Blog – Setores do Congresso lutam para
alterar a maioridade penal que hoje é de 18 para 16 anos. De fato esta medida
ajuda a controlar a violência cometida por adolescentes?
Em nada essa medida irá
ajudar na diminuição dos índices de violência. O Brasil tem hoje uma das
maiores populações carcerárias do mundo, ocupando o terceiro ou quarto lugar.
Esse dado, por si só já é suficiente para atestar que não é encarcerando, que
iremos diminuir a violência, mas sim, adotando políticas de prevenção. Esses
garotos que querem levar para o cárcere precisam é de escolas de qualidade, um
programa de prática de esportes, acesso à cultura e a arte.
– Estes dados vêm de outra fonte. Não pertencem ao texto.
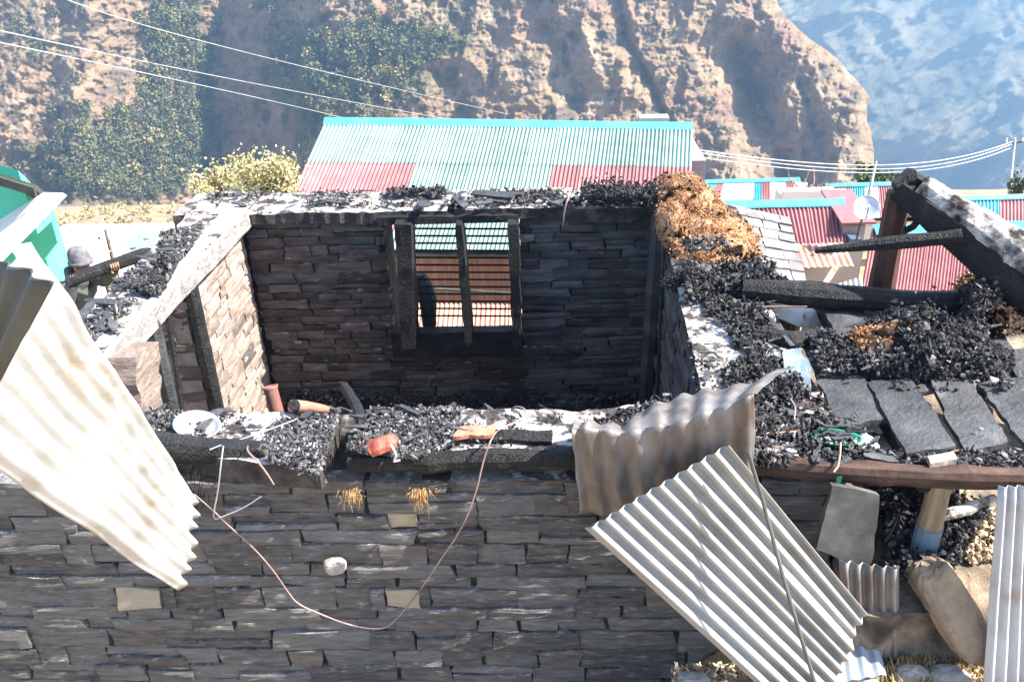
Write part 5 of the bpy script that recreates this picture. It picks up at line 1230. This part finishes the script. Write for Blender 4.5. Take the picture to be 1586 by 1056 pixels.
for r, z in prof:
    for j in range(20): V.append(c0+ax*z+e1*r*cos(j*pi/10)+e2*r*.9*sin(j*pi/10))
for k in range(len(prof)-1):
    for j in range(20): Fq.append([k*20+j, (k+1)*20+j, (k+1)*20+(j+1) % 20, k*20+(j+1) % 20])
obj('body', np.array(V), Fq, M_['terracotta'], t, smooth=True)
mo = at(455, 627, Z=.1)
obj('mouth', *log([mo, mo+[.006, .02, -.03]], [.03, .028], 14, .05), M_['char'], t)
# scorched bundle in the window corner
a, b = at(652, 430, Y=BY+.16), at(668, 500, Y=BY+.16)
tag(obj('scorched_bundle', *log([b+[-.02, 0, -.02], (a+b)/2+[.02, 0, 0], a+[.01, 0, 0], a+[.0, 0, .035]], [.07, .085, .08, .04], 12, .1, 6, seed=2), M_['char_board']), 'rounded scorched bundle standing in the left corner of the barred window', 'bundle')
# charred stick in the room
a, b = at(535, 602, Z=-1.3), at(560, 640, Z=-1.5)
# cables
def cable(px, r, m, label):
    P = np.array([at(u, v, **k) for u, v, k in px]); 
    # smooth it
    for _ in range(3):
        Q = [P[0]]
        for i in range(len(P)-1): Q += [P[i]*.75+P[i+1]*.25, P[i]*.25+P[i+1]*.75]
        P = np.array(Q+[P[-1]])
    return tag(obj('cable', *log(P, r, 6, 0, step=.015), M_[m]), label, 'cable')
W = dict(Y=3.15)
cable([(792, 634, dict(Z=.05)), (800, 628, dict(Z=.09)), (816, 634, dict(Z=.1)), (812, 648, dict(Z=.07)), (772, 664, dict(Z=.1)), (760, 680, dict(Y=3.2)), (748, 715, dict(Y=3.19)), (737, 765, W), (715, 820, W), (680, 870, W), (650, 915, W), (622, 950, W), (600, 972, W), (575, 974, W), (535, 966, W), (495, 950, W), (460, 935, W), (445, 915, W), (425, 885, W), (395, 850, W), (350, 810, W), (325, 785, W), (300, 765, W)], .0042, 'cable', 'long pinkish cable looping down the front wall from its top')
cable([(346, 690, dict(Y=3.19)), (342, 720, W), (338, 760, W), (328, 806, W), (345, 800, W), (380, 785, W), (405, 768, W)], .0035, 'wire', 'thin pale wire bent into a V on the left of the front wall')
cable([(325, 696, dict(Y=3.2)), (345, 688, dict(Z=.06)), (375, 680, dict(Z=.07)), (420, 664, dict(Z=.08)), (470, 645, dict(Z=.07))], .003, 'wire', 'pale wire lying across the ash of the left front wall')
cable([(384, 690, dict(Z=.06)), (382, 698, dict(Y=3.19)), (400, 715, W), (415, 735, W), (424, 750, W)], .0045, 'cable', 'frayed cable end hanging from the left charred beam')
cable([(872, 348, dict(Y=6.88)), (874, 325, dict(Y=6.86)), (880, 305, dict(Y=6.9)), (893, 297, dict(Y=7.1))], .008, 'cable', 'pale bent cable hooked over the top of the back wall')
cable([(1180, 475, dict(Z=.08)), (1250, 475, dict(Z=.1))], .006, 'cable', 'thin straight stick lying below the long log')
# bluish things outside the door
c = at(236, 560, X=-3.5)
tag(obj('plastic_sheet', *slab(at(212, 535, X=-3.6), at(250, 520, X=-3.9), at(255, 600, X=-3.9), at(222, 610, X=-3.6), .02, 8, 10, .05, .03, seed=3), M_['blue_plastic']), 'crumpled blue plastic outside the door opening', 'plastic sheet')

# ------------------------------------------------------------------ the man behind the left wall, and the log he lifts
def skin(name, verts, edges, radii, m, parent, root=0, sub=2, smooth=True):
    me = bpy.data.meshes.new(name); b = BASE[parent.name]
    me.from_pydata([tuple(np.asarray(v)-b) for v in verts], edges, []); o = bpy.data.objects.new(name, me); COL.objects.link(o)
    o.parent = parent
    o.modifiers.new('skin', 'SKIN')
    ly = me.skin_vertices[0] if len(me.skin_vertices) else None
    if ly is None:
        bpy.context.view_layer.objects.active = o
        ly = me.skin_vertices[0]
    for k, r in enumerate(radii):
        ly.data[k].radius = r if isinstance(r, tuple) else (r, r); ly.data[k].use_root = (k == root)
    s = o.modifiers.new('sub', 'SUBSURF'); s.levels = s.render_levels = sub
    bpy.context.view_layer.update()
    dg = bpy.context.evaluated_depsgraph_get(); nm = bpy.data.meshes.new_from_object(o.evaluated_get(dg))
    o.modifiers.clear(); o.data = nm; nm.materials.clear(); nm.materials.append(m); nm.polygons.foreach_set('use_smooth', [True]*len(nm.polygons)); nm.name = name
    BASE[o.name] = b
    return o
M_['skin'] = mat('skin', [(.3, .16, .1), (.36, .2, .13), (.4, .24, .16)], 12, rough=.6)
M_['jacket'] = mat('dark_green_jacket', [(.05, .065, .06), (.075, .09, .085), (.1, .115, .11)], 8, rough=.6, spec=.35, bump=.15, bscale=18, bdist=.01)
M_['knit'] = mat('grey_knit', [(.08, .075, .09), (.14, .135, .15), (.2, .19, .21)], 18, rough=.9, bump=.5, bscale=60, bdist=.004)
M_['trousers'] = mat('dark_trousers', [(.03, .03, .035), (.05, .05, .055), (.07, .07, .075)], 8, rough=.8)
hc = at(126, 408, d=8.7)                       # head centre
gzm = float(gz(hc[0], hc[1]))-.0
man = thing('person', (hc[0]-.2, hc[1]+.05, float(hc[2])-1.6), 'person in grey knit cap and dark quilted jacket lifting a charred log', 'person')
fx = unit([1, -.25, 0]); sx = np.array([-fx[1], fx[0], 0]); up = np.array([0, 0, 1.0])      # facing, his left, up
L_ = lambda f_, s_, z_: hc + fx*f_ + sx*s_ + up*z_
H = {'pel': L_(-.34, 0, -.78), 'sp': L_(-.27, 0, -.52), 'ch': L_(-.16, 0, -.30), 'nk': L_(-.06, 0, -.155), 'hd': L_(.0, 0, -.02), 'cr': L_(.01, 0, .08)}
shR, shL = L_(-.13, -.17, -.22), L_(-.10, .17, -.22)
haR, haL = at(113, 433, d=8.45), at(178, 414, d=8.6)
elR = shR*.45+haR*.55+np.array([-.02, -.08, -.16]); elL = shL*.5+haL*.5+np.array([.02, .0, -.10])
hipR, hipL = L_(-.36, -.09, -.82), L_(-.36, .09, -.82)
knR, knL = L_(-.24, -.11, -1.2), L_(-.3, .11, -1.2)
g_ = float(hc[2])-1.6
anR = np.array([*(L_(-.34, -.12, 0)[:2]), g_+.07]); anL = np.array([*(L_(-.42, .12, 0)[:2]), g_+.07])
ftR, ftL = anR+fx*.16-[0, 0, .04], anL+fx*.16-[0, 0, .04]
Vb = [H['pel'], H['sp'], H['ch'], H['nk'], H['hd'], H['cr'], shR, elR, haR, shL, elL, haL, hipR, knR, anR, ftR, hipL, knL, anL, ftL]
Eb = [(0, 1), (1, 2), (2, 3), (3, 4), (4, 5), (2, 6), (6, 7), (7, 8), (2, 9), (9, 10), (10, 11), (0, 12), (12, 13), (13, 14), (14, 15), (0, 16), (16, 17), (17, 18), (18, 19)]
Rb = [.13, .12, .14, .055, (.082, .098), .075, .06, .045, .03, .06, .045, .03, .09, .065, .045, .04, .09, .065, .045, .04]
skin('body', Vb, Eb, Rb, M_['skin'], man)
# face: nose, eyes, ears
nz = L_(.105, 0, -.03); obj('nose', *lumps([nz], .018, np.random.RandomState(1), (1, .8, 1.1), .05), M_['skin'], man)
for s_ in (-1, 1):
    obj('eye', *lumps([L_(.088, .034*s_, .0)], .012, np.random.RandomState(2), (1, 1, .8), .03), M_['dark'], man)
    obj('ear', *lumps([L_(-.005, .088*s_, -.02)], .026, np.random.RandomState(3), (.7, .4, 1.1), .05), M_['skin'], man)
obj('mouth', *log([L_(.093, -.022, -.075), L_(.098, 0, -.077), L_(.093, .022, -.075)], .006, 6, 0), M_['clay'], man)
def hand(p, d, nm, seed):
    """palm, four curled fingers and a thumb closing on the log"""
    d = unit(d); n_ = unit(np.cross(d, up)); parts = [log([p-d*.0+n_*-.0, p+n_*.0+up*.02], [.038, .034], 8, .05)]
    vs = [p-n_*.05, p, p+up*.01]; 
    fl = [log([p-n_*.06, p], [.03, .036], 8, 0)]
    for k in range(4):
        b = p+d*(.03*(k-1.5)*.75)+up*.03; c_ = .045+.006*(k in (1, 2))
        fl.append(log([b, b+up*.02+n_*c_*.6, b+n_*c_-up*.015, b+n_*c_*.7-up*.05], [.011, .0105, .0095, .008], 6, 0, step=.01))
    fl.append(log([p-d*.035, p-d*.045+n_*.03-up*.02, p-d*.03+n_*.05-up*.04], [.013, .011, .009], 6, 0, step=.01))
    obj(nm, *merge(fl), M_['skin'], man, smooth=True)
ld = haL-haR
hand(haR, ld, 'right_hand', 1); hand(haL, ld, 'left_hand', 2)
# jacket with quilted rolls: one skinned shell, ringed
def chain(a, b, n, r0, r1, puff):
    return [(a+(b-a)*k/n, (r0+(r1-r0)*k/n)*(1+puff*(k % 2))) for k in range(n+1)]
JV = []; JE = []; JR = []
def addchain(ch, link=None):
    s = len(JV)
    for k, (p, r) in enumerate(ch):
        JV.append(p); JR.append(r)
        if k: JE.append((s+k-1, s+k))
    if link is not None: JE.append((link, s))
    return s
addchain(chain(H['pel']-[0, 0, .04], H['ch'], 8, .175, .17, .12)); top_i = 8
addchain(chain(H['ch']+(H['nk']-H['ch'])*.5, H['nk']+up*.0, 2, .12, .085, .0), top_i)
sR = addchain(chain(shR, elR, 4, .088, .078, .14), top_i); addchain(chain(elR*.8+haR*.2, haR*.9+elR*.1, 4, .072, .055, .14), sR+4)
sL = addchain(chain(shL, elL, 4, .088, .078, .14), top_i); addchain(chain(elL*.8+haL*.2, haL*.9+elL*.1, 4, .072, .055, .14), sL+4)
skin('jacket', JV, JE, JR, M_['jacket'], man, 0, 2)
# hood roll behind the neck
obj('hood', *log([L_(-.02, -.12, -.17), L_(-.12, -.10, -.10), L_(-.16, 0, -.08), L_(-.12, .10, -.10), L_(-.02, .12, -.17)], [.035, .055, .06, .055, .035], 10, .08, 8), M_['jacket'], man, smooth=True)
skin('trousers', [H['pel'], hipR, knR, anR+up*.02, hipL, knL, anL+up*.02], [(0, 1), (1, 2), (2, 3), (0, 4), (4, 5), (5, 6)], [.14, .11, .08, .065, .11, .08, .065], M_['trousers'], man)
# knitted cap with ribs
V = []; Fq = []; nr_, na = 10, 36
for k in range(nr_+1):
    ph = k/nr_*pi/2
    for j in range(na):
        th = j*2*pi/na; rib = 1+.05*(j % 2)
        r = .104*cos(ph)**.62*rib if k > 0 else .108*rib
        V.append(L_(.0, 0, .02) + fx*(r*1.08*cos(th)) + sx*(r*sin(th)) + up*(.165*sin(ph)+.012*(k == 0)*0) + fx*(-.02*sin(ph)))
for k in range(nr_):
    for j in range(na): Fq.append([k*na+j, k*na+(j+1) % na, (k+1)*na+(j+1) % na, (k+1)*na+j])
cp = obj('knit_cap', np.array(V), Fq, M_['knit'], man, smooth=True)
obj('cap_brim', *log([L_(.0, 0, .02)+fx*.112*cos(j*2*pi/24)+sx*.106*sin(j*2*pi/24) for j in range(25)], .02, 8, .04), M_['knit'], man, smooth=True)
a, b = at(104, 437, d=8.42), at(222, 394, d=8.75)
tag(obj('charred_log', *log([a, (a+b)/2, b, b+(b-a)*.12-[0, 0, .05]], [.06, .065, .068, .05], 11, .14, 6, seed=31), M_['char']), 'thick charred log lifted by the man in the knit cap', 'log')

# ------------------------------------------------------------------ haze in the valley air
hz = bpy.data.materials.new('valley_haze'); hz.use_nodes = True
N = hz.node_tree.nodes; N.remove(N['Principled BSDF'])
pv = N.new('ShaderNodeVolumePrincipled'); hz.node_tree.links.new(pv.outputs[0], N['Material Output'].inputs['Volume'])
pv.inputs['Color'].default_value = (.3, .51, .76, 1); pv.inputs['Density'].default_value = .00055; pv.inputs['Anisotropy'].default_value = .2
lo = np.array([1e9]*3); hi = -lo
bpy.context.view_layer.update()
for o in sc.objects:
    if o.type == 'MESH':
        for c in o.bound_box:
            w_ = np.array(o.matrix_world @ Vector(c)); lo = np.minimum(lo, w_); hi = np.maximum(hi, w_)
lo -= 1; hi += 1; hi[2] = max(hi[2], CAM[2]+1); lo[1] = min(lo[1], -10)
v, f = box(lo[0], hi[0], lo[1], hi[1], lo[2], hi[2])
h_ = obj('haze', v, f, hz); tag(h_, 'thin blue haze filling the valley air', 'haze', kind='stuff')
print('haze box', lo.round(0), hi.round(0), 'tris', sum(len(o.data.polygons) for o in sc.objects if o.type == 'MESH'))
É dessa forma que
se evita que jovens sejam abandonados pelo Estado e jogados na marginalidade.
Blog – Você é otimista em relação ao futuro
da cidade de Salvador?
Não diria otimista, mas
sim esperançoso. Temos hoje a polarização de dois grupos políticos que tendem a
protagonizar a disputa pelo governo municipal. Ambos não atendem as
expectativas populares de transformação da cidade em um local que se já
planejado para o povo em geral, um por representar as elites políticas e
econômicas e o outro por já ter demostrado na prática que já abandonou suas bandeiras
populares históricas. Minha esperança vem da crença de que os ideais populares
de transformação da sociedade permanecem necessários e vivos e isso se
refletirá em ação política e protagonismo popular.